Further, Augustine identifies Adam as the Ideal Man, such that in the eternity of infinite God (not the finite and historical chronology where we live and breathe), each of us is/was present in this same impulse into pride as the Original Sin. Not preexistence, but universal predisposition. The unity of the Human Family, but also individualized souls, compressed into a moment in time. (I might not be summarizing this well; have just begun dipping into a used-book-store find: Robert J. O’Connell, SJ, “The Origin of the Soul in St. Augustine’s Later Works,” Fordham University Press, 1987).

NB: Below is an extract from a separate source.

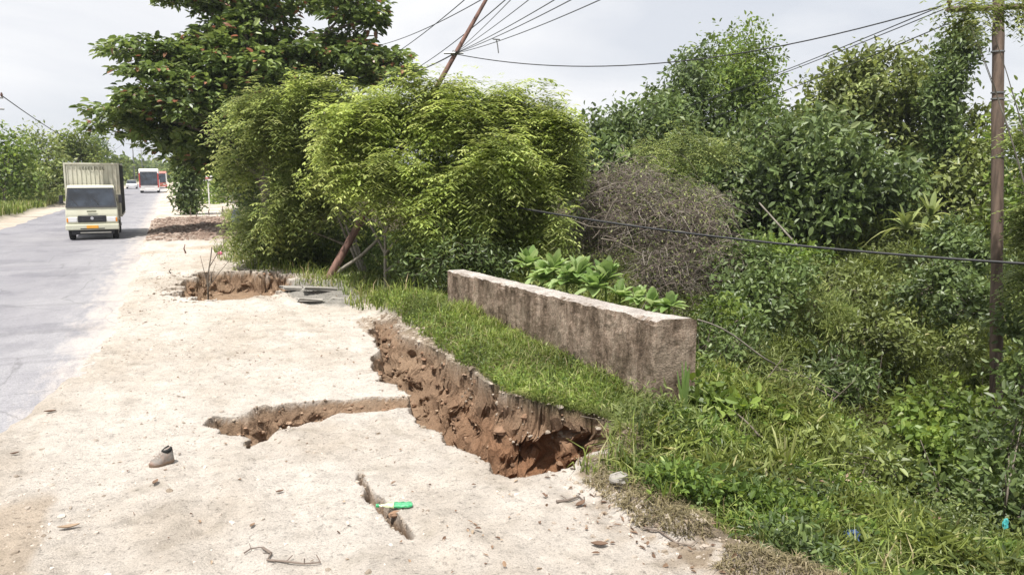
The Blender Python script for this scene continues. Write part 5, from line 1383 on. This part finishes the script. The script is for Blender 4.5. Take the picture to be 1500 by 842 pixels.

And, we might add, with Mary as the singular exception, at Lourdes with the fact of these timeless and mysterious words: Not I am the produce of (…), but “I AM the Immaculate Conception.” Not I am the product of….”
Christ’s divine nature, his humanness is theologically well presented by Fr Pokorsky. As well the historicity confirmed by the amazing courage and consistency to proclaim the risen Christ after his death, until their own deaths, far more powerfully than when Christ was alive and with them.
Another dimension favoring belief is the power of the written Word. Not one of the Gospels is a perfect match recording of another. All have deficiencies in chronology, and in the actual accounts of similar events. We may dismiss that as human error, or rather reference it as evidence that there wasn’t a preconceived conspiracy. They weren’t masters at getting their story straight. What they miraculously achieved was getting it right. That rightness is the unmistakable proclamation of a single, unique person. Pokorsky alludes to this in his account of Thomas. “Astounding! Saint Thomas was not only a witness to the bodily resurrection of Jesus, but he also witnessed his unseen divinity”. Anyone who reads the Gospels with an open mind and heart is met with a piercing image of the divinity unique to the person of Christ.